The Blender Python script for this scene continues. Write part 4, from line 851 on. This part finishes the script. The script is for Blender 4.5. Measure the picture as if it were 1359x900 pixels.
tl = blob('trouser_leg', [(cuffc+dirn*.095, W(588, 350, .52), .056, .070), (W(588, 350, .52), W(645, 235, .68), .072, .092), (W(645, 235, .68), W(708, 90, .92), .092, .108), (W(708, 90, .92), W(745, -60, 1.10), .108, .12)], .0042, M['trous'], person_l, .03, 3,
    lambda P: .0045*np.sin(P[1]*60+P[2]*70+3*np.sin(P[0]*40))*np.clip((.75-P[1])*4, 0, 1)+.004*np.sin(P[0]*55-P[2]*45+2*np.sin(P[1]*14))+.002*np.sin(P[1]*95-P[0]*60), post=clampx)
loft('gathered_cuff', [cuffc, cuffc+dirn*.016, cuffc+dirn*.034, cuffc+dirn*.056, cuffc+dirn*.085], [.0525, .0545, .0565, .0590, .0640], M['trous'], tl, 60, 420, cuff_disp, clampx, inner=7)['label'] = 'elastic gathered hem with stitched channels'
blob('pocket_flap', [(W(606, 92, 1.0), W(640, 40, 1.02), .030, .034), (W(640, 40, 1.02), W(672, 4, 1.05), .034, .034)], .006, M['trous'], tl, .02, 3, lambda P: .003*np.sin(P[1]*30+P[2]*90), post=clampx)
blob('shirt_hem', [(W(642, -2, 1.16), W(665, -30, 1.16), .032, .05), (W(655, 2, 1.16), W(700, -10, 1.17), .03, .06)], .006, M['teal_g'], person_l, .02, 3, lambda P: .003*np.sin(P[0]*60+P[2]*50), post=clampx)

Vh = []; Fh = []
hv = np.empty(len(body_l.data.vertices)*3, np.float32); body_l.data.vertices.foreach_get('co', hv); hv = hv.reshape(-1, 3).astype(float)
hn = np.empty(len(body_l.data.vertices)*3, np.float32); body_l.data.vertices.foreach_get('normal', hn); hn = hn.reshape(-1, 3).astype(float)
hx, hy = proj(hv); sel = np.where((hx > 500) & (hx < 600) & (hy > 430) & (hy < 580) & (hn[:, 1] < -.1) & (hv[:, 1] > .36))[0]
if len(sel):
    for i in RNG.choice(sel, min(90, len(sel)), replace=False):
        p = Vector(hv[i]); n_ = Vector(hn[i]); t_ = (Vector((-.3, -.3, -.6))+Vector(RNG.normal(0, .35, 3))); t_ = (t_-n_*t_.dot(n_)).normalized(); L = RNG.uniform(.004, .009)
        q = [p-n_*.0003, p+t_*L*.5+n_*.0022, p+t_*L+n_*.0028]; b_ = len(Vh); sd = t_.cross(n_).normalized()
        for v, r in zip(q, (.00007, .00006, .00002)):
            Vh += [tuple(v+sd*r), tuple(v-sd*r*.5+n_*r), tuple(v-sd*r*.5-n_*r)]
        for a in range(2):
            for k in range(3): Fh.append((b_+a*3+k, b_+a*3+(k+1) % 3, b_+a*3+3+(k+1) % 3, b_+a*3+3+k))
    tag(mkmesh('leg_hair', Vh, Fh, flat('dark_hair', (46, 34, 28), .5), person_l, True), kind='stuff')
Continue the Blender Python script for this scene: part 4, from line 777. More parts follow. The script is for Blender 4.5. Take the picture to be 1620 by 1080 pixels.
=====
» **Task brief**: Write out the entries above word for word.

» **Answer to the task**:
The Blender Python script for this scene continues. Write part 4, from line 851 on. This part finishes the script. The script is for Blender 4.5. Measure the picture as if it were 1359x900 pixels.
tl = blob('trouser_leg', [(cuffc+dirn*.095, W(588, 350, .52), .056, .070), (W(588, 350, .52), W(645, 235, .68), .072, .092), (W(645, 235, .68), W(708, 90, .92), .092, .108), (W(708, 90, .92), W(745, -60, 1.10), .108, .12)], .0042, M['trous'], person_l, .03, 3,
    lambda P: .0045*np.sin(P[1]*60+P[2]*70+3*np.sin(P[0]*40))*np.clip((.75-P[1])*4, 0, 1)+.004*np.sin(P[0]*55-P[2]*45+2*np.sin(P[1]*14))+.002*np.sin(P[1]*95-P[0]*60), post=clampx)
loft('gathered_cuff', [cuffc, cuffc+dirn*.016, cuffc+dirn*.034, cuffc+dirn*.056, cuffc+dirn*.085], [.0525, .0545, .0565, .0590, .0640], M['trous'], tl, 60, 420, cuff_disp, clampx, inner=7)['label'] = 'elastic gathered hem with stitched channels'
blob('pocket_flap', [(W(606, 92, 1.0), W(640, 40, 1.02), .030, .034), (W(640, 40, 1.02), W(672, 4, 1.05), .034, .034)], .006, M['trous'], tl, .02, 3, lambda P: .003*np.sin(P[1]*30+P[2]*90), post=clampx)
blob('shirt_hem', [(W(642, -2, 1.16), W(665, -30, 1.16), .032, .05), (W(655, 2, 1.16), W(700, -10, 1.17), .03, .06)], .006, M['teal_g'], person_l, .02, 3, lambda P: .003*np.sin(P[0]*60+P[2]*50), post=clampx)

Vh = []; Fh = []
hv = np.empty(len(body_l.data.vertices)*3, np.float32); body_l.data.vertices.foreach_get('co', hv); hv = hv.reshape(-1, 3).astype(float)
hn = np.empty(len(body_l.data.vertices)*3, np.float32); body_l.data.vertices.foreach_get('normal', hn); hn = hn.reshape(-1, 3).astype(float)
hx, hy = proj(hv); sel = np.where((hx > 500) & (hx < 600) & (hy > 430) & (hy < 580) & (hn[:, 1] < -.1) & (hv[:, 1] > .36))[0]
if len(sel):
    for i in RNG.choice(sel, min(90, len(sel)), replace=False):
        p = Vector(hv[i]); n_ = Vector(hn[i]); t_ = (Vector((-.3, -.3, -.6))+Vector(RNG.normal(0, .35, 3))); t_ = (t_-n_*t_.dot(n_)).normalized(); L = RNG.uniform(.004, .009)
        q = [p-n_*.0003, p+t_*L*.5+n_*.0022, p+t_*L+n_*.0028]; b_ = len(Vh); sd = t_.cross(n_).normalized()
        for v, r in zip(q, (.00007, .00006, .00002)):
            Vh += [tuple(v+sd*r), tuple(v-sd*r*.5+n_*r), tuple(v-sd*r*.5-n_*r)]
        for a in range(2):
            for k in range(3): Fh.append((b_+a*3+k, b_+a*3+(k+1) % 3, b_+a*3+3+(k+1) % 3, b_+a*3+3+k))
    tag(mkmesh('leg_hair', Vh, Fh, flat('dark_hair', (46, 34, 28), .5), person_l, True), kind='stuff')
Continue the Blender Python script for this scene: part 4, from line 777. More parts follow. The script is for Blender 4.5. Take the picture to be 1620 by 1080 pixels.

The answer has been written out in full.